* **Instructions for the task**:
List each line holding the string "scene".

* **Given information**:
========
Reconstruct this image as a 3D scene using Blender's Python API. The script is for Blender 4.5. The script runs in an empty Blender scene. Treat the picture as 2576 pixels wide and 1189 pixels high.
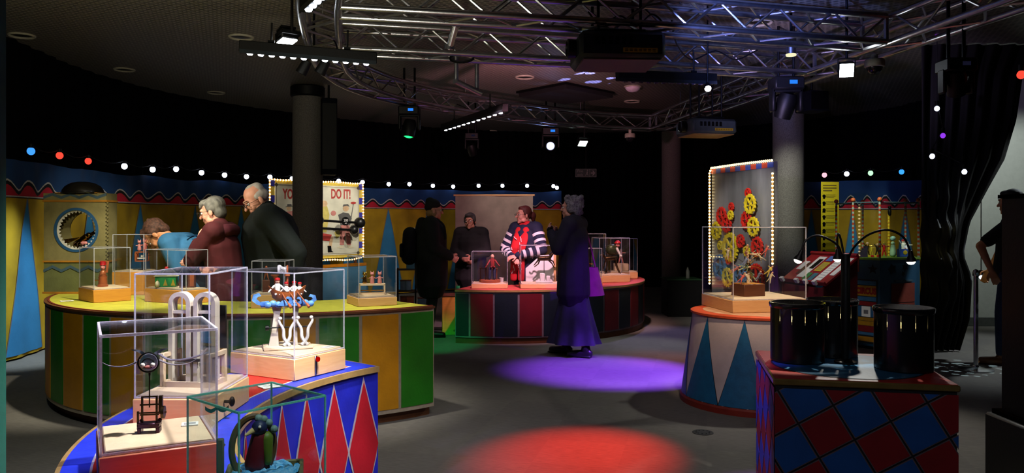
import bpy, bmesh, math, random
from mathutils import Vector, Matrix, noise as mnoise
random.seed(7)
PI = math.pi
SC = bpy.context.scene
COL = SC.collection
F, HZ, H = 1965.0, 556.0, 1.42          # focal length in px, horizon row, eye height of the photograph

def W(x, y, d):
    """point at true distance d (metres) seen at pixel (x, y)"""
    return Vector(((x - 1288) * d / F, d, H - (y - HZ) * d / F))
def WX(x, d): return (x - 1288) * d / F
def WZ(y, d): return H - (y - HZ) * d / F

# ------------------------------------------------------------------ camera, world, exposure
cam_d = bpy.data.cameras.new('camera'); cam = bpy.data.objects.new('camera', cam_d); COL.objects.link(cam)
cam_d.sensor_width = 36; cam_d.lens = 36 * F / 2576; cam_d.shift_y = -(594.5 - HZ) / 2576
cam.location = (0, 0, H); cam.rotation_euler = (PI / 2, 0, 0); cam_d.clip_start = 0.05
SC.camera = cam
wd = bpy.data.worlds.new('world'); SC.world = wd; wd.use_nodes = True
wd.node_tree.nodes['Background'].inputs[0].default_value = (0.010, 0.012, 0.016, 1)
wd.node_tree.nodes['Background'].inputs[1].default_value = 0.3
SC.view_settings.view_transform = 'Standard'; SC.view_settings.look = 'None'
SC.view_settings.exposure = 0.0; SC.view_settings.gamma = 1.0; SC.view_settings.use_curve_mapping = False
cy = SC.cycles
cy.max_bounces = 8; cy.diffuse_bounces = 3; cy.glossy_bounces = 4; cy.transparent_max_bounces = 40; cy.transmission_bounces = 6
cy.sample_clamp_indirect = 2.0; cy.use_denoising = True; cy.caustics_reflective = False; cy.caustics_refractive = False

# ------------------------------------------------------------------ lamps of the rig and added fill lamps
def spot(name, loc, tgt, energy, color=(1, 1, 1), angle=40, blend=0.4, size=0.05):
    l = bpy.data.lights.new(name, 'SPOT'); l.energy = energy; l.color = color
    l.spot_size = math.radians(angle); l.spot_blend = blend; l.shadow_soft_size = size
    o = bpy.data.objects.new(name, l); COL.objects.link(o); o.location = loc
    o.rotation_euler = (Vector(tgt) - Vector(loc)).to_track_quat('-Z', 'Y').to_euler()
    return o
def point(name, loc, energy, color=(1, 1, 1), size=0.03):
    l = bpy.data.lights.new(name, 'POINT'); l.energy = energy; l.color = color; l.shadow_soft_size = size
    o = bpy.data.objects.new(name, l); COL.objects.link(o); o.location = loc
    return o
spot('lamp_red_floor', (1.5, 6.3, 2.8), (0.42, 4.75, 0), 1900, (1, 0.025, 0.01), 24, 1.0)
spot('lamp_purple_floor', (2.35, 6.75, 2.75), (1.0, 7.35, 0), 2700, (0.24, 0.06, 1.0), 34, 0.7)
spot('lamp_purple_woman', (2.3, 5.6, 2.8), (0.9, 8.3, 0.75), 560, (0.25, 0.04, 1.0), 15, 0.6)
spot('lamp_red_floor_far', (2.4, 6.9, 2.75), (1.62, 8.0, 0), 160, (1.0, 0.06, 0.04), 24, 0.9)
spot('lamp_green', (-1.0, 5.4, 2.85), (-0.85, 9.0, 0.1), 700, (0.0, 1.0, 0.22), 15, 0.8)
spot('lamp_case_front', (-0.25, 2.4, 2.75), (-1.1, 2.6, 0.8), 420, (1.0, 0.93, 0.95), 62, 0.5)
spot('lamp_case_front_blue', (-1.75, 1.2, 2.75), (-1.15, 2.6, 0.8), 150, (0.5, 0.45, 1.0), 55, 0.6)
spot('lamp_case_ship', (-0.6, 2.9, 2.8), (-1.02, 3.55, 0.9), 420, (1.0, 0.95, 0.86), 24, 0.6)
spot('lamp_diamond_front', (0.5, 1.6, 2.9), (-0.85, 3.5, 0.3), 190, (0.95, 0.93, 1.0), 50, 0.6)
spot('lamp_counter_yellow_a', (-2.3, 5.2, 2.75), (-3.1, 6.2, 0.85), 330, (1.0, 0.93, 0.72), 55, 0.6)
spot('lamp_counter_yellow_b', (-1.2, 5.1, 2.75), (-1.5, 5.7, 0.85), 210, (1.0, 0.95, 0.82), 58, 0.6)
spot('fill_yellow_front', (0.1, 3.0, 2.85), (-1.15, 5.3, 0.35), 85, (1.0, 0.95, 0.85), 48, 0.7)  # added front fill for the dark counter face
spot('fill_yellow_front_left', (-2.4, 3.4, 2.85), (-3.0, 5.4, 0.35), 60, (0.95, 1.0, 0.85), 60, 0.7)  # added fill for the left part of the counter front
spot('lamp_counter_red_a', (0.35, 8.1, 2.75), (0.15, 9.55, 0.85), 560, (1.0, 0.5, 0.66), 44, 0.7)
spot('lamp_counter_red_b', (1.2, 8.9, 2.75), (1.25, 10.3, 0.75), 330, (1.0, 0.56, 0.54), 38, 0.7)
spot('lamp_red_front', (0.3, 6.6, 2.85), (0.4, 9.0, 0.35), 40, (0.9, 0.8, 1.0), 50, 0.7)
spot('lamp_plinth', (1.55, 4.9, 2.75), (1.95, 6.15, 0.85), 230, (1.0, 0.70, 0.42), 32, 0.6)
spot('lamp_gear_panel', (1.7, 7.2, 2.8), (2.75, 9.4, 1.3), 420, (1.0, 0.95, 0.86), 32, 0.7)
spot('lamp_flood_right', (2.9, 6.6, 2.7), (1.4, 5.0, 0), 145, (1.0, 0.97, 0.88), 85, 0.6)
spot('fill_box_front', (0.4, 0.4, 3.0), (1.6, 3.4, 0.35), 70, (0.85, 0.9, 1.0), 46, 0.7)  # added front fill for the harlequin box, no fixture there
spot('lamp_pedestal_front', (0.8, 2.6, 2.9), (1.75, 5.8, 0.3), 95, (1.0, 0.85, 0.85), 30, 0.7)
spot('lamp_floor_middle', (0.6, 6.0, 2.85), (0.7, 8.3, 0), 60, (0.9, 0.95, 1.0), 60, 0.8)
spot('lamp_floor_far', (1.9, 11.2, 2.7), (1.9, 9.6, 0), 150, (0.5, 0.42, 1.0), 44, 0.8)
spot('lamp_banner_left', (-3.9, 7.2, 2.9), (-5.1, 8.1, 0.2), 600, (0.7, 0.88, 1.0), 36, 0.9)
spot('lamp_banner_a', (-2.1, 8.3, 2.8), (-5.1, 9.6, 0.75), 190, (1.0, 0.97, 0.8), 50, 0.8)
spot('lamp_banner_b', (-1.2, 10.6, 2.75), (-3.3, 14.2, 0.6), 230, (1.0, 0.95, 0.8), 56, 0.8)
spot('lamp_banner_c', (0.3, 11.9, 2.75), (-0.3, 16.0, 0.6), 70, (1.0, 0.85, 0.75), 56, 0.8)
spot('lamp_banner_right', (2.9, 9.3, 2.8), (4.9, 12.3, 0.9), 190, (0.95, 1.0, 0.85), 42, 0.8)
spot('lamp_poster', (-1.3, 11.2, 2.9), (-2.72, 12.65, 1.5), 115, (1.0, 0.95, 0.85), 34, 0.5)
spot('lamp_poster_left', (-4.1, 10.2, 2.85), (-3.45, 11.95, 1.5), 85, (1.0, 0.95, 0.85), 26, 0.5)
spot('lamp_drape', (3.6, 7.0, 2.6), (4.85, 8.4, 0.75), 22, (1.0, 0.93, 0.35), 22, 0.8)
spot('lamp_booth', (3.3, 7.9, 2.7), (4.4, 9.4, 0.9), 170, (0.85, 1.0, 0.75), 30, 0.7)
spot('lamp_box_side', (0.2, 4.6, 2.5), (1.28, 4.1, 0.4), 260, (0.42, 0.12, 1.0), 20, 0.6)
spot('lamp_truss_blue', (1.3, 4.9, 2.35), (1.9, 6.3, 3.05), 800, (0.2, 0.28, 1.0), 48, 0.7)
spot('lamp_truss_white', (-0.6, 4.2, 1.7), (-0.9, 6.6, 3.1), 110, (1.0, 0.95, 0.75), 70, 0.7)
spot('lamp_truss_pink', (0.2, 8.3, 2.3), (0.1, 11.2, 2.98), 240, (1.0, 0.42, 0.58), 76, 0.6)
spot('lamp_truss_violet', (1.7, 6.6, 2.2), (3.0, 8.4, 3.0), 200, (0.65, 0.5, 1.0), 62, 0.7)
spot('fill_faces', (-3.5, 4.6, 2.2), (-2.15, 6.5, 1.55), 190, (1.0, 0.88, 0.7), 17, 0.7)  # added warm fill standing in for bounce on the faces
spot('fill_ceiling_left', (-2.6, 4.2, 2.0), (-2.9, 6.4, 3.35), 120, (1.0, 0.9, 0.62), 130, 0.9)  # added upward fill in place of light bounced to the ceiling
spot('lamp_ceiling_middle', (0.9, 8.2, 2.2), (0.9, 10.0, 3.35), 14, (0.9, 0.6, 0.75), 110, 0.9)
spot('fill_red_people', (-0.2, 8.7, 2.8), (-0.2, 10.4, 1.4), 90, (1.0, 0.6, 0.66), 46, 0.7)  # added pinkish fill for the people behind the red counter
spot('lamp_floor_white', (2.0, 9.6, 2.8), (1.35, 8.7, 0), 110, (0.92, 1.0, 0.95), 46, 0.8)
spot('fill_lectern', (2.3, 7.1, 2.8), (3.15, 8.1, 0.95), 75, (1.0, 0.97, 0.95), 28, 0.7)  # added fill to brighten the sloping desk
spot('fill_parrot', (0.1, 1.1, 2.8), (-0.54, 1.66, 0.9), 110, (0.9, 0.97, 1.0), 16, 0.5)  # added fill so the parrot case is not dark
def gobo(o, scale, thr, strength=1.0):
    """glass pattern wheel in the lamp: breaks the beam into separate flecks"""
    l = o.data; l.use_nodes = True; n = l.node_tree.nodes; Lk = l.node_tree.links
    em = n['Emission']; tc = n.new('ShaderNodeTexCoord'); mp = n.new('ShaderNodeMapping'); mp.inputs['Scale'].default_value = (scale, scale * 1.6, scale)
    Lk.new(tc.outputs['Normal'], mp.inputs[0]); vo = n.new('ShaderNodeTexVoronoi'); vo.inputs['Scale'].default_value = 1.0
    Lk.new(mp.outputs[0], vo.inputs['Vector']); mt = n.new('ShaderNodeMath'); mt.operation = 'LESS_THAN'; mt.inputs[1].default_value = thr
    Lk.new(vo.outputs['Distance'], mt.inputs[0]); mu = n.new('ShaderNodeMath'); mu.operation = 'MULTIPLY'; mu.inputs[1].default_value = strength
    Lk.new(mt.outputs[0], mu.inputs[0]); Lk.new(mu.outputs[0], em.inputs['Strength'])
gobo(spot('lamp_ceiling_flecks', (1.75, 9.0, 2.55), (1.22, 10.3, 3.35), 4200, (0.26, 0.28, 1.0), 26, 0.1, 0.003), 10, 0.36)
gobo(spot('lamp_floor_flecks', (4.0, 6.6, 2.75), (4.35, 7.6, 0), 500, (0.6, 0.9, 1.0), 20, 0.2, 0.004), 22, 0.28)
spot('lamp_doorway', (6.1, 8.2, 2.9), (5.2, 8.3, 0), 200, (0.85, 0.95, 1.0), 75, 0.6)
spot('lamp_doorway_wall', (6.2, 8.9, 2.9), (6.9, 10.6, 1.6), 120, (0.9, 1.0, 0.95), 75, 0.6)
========
* **Result of this task**:
Reconstruct this image as a 3D scene using Blender's Python API. The script is for Blender 4.5. The script runs in an empty Blender scene. Treat the picture as 2576 pixels wide and 1189 pixels high.
SC = bpy.context.scene